Glossary term

Final Paycheck

A final paycheck is the last wage payment an employee receives after leaving a job, usually covering earned wages through the final day worked.

Updated

May 18, 2026

Read time

3 min read

What Is a Final Paycheck?

A final paycheck is the last wage payment an employee receives after leaving a job. It usually covers earned wages through the final day worked and may include commissions, overtime, bonuses, expense reimbursements, or accrued paid time off if those amounts are owed under law, policy, or contract.

The final paycheck is not the same as severance. A final paycheck generally covers pay already earned. Severance is additional separation pay or benefits that may be offered when employment ends.

Key Takeaways

  • A final paycheck usually includes earned wages through the last day worked.
  • Rules for timing and unused paid time off often depend on state law and employer policy.
  • The final paycheck may be separate from severance, unemployment benefits, or retirement-plan distributions.
  • Reviewing the final paycheck helps catch missing wages, deductions, PTO treatment, or bonus issues before the transition gets harder to untangle.

What a Final Paycheck May Include

The clearest part of a final paycheck is regular wages or salary earned through the end of employment. Hourly workers should see payment for hours worked. Salaried workers should see pay through the final covered period, adjusted for the employer's payroll cycle and applicable rules.

Other items may be included depending on the job and employer. These can include overtime, commissions, earned bonuses, expense reimbursements, shift differentials, incentive pay, and paid time off payout. Some deductions may also appear, such as tax withholding, benefit premiums, retirement-plan contributions, wage garnishments, or repayment of certain advances if allowed.

Because the final paycheck can combine several categories, it is worth reading the pay stub carefully. A missing PTO payout, incorrect commission, or unexpected deduction can create a real cash-flow problem during a job transition.

Timing Depends on State Rules

Final-paycheck timing is not uniform across the United States. Some states require prompt payment when an employee is terminated. Others allow payment on the next regular payday. Rules may differ depending on whether the employee quit, was laid off, or was fired.

That variability is why departing workers should check the employer's written policy and the applicable state labor-agency rules. Federal wage law sets important baseline wage protections, but the deadline for receiving final pay is often driven by state law.
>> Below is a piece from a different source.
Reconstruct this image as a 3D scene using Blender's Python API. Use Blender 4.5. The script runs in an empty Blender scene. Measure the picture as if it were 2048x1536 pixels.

Final Paycheck Versus Severance

A final paycheck and severance can arrive around the same time, but they answer different questions:

Payment

Main purpose

Final paycheck

Pays earned wages and other amounts owed through the end of employment

Severance

Provides additional separation pay or benefits if offered by the employer

This distinction matters when planning the cash bridge after leaving a job. A final paycheck may cover only work already performed. Severance may provide extra runway, but it may require a signed severance agreement and may not arrive immediately.

What to Check Before Moving On

Before treating the job as financially closed, compare the final paycheck against expected wages, hours, PTO balance, commissions, bonus terms, expense reimbursements, and deductions. Check whether health insurance premiums or retirement-plan contributions were taken from the final check. Confirm whether any future payment is expected for bonuses, commissions, or stock compensation.

This review fits naturally into the broader job-exit checklist. Readers leaving work can use What Should You Do Financially When You Leave a Job? to coordinate final pay with health insurance, old 401(k) decisions, employer insurance, HSA and FSA deadlines, and severance planning.

The Bottom Line

A final paycheck is the last wage payment tied to a job. It should be reviewed carefully because it can include earned wages, PTO, commissions, bonuses, deductions, and reimbursements. The strongest job-exit plan separates final pay from severance and confirms what has already been earned before deciding how long the cash bridge will last.